1. Large crowds. They no doubt enjoyed their spiritual retreat away from the throngs of people but that all changes in verse 14: “And when they came to the disciples, they saw a great crowd around them…” While the three were up on the mountain, the other nine were hip deep in need. When Christ shows up, the crowd crushes around Him in verse 15: “And immediately all the crowd, when they saw him were greatly amazed and ran up to him and greeted him.” To be “greatly amazed” means, “greatly alarmed and utterly astonished.”

2. Lots of conflict. Whenever you have lots of people, you have lots of problems. Someone has said, “Where there’s two or three gathered…there’s conflict.” Specifically, we read that the “scribes were arguing with them.” The scribes were religious experts and were disputing with the disciples because they couldn’t help a hurting boy. The word for “arguing” means, “to mock and confront.”
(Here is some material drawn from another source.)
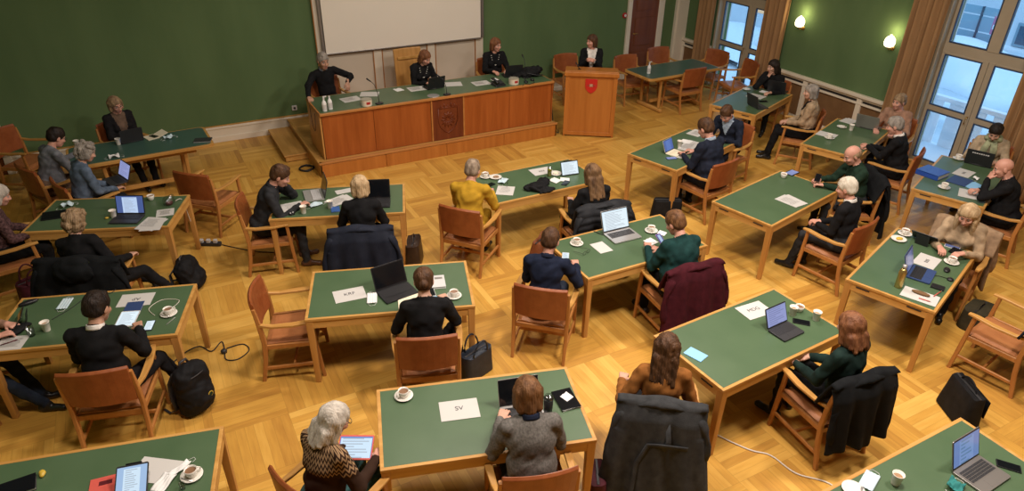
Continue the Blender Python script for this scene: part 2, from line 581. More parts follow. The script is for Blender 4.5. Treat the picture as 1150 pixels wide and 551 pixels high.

In verse 16, Jesus asks, “What are you arguing about with them?” I love how this question draws the attention away from the humiliated disciples and puts it on the holiness of Christ. In verse 18, we read that the disciples were not able to cast out a demon that was set on destroying a young boy: “So I asked your disciples to cast it out, and they were not able.” Those closest to Christ were powerless to help. I wonder if people look at Christ followers in a similar way today? When we’re faced with real needs and problems, do people wonder why the church is so impotent and out of touch?

Have you noticed that there’s some conflict going on in our country today? Followers of Jesus are called to live within a world that is out of whack…and to make a difference. We must be salt and light. That’s not easy to do, is it? I’m grieved by all the harsh rhetoric and inflamed attacks that have saturated social media and the air waves today. While that’s the way the world often responds, I long for Christians to have a different response, especially as it relates to our tone. We can disagree, but we can do so agreeably. I appreciated a post I read this week entitled, “Seven Ways to do Political Punditry Wrong in a Polarized World” from pastor Kevin DeYoung. Here are three that stood out to me.

• Always defend your side, no matter what.

• Be quick to demonize opponents on the other side.

• Go public with your thoughts when you are most hurt and most angry.

I fear that there’s not only conflict in our country, but also in the church today. While we might have different views on politics, we are united in Christ, right? Right? If we really believe in the sanctity and dignity of all life, then let’s love our enemies and continue to minister to the marginalized and the most vulnerable in our world today…and respond lovingly toward those who see things differently than we do.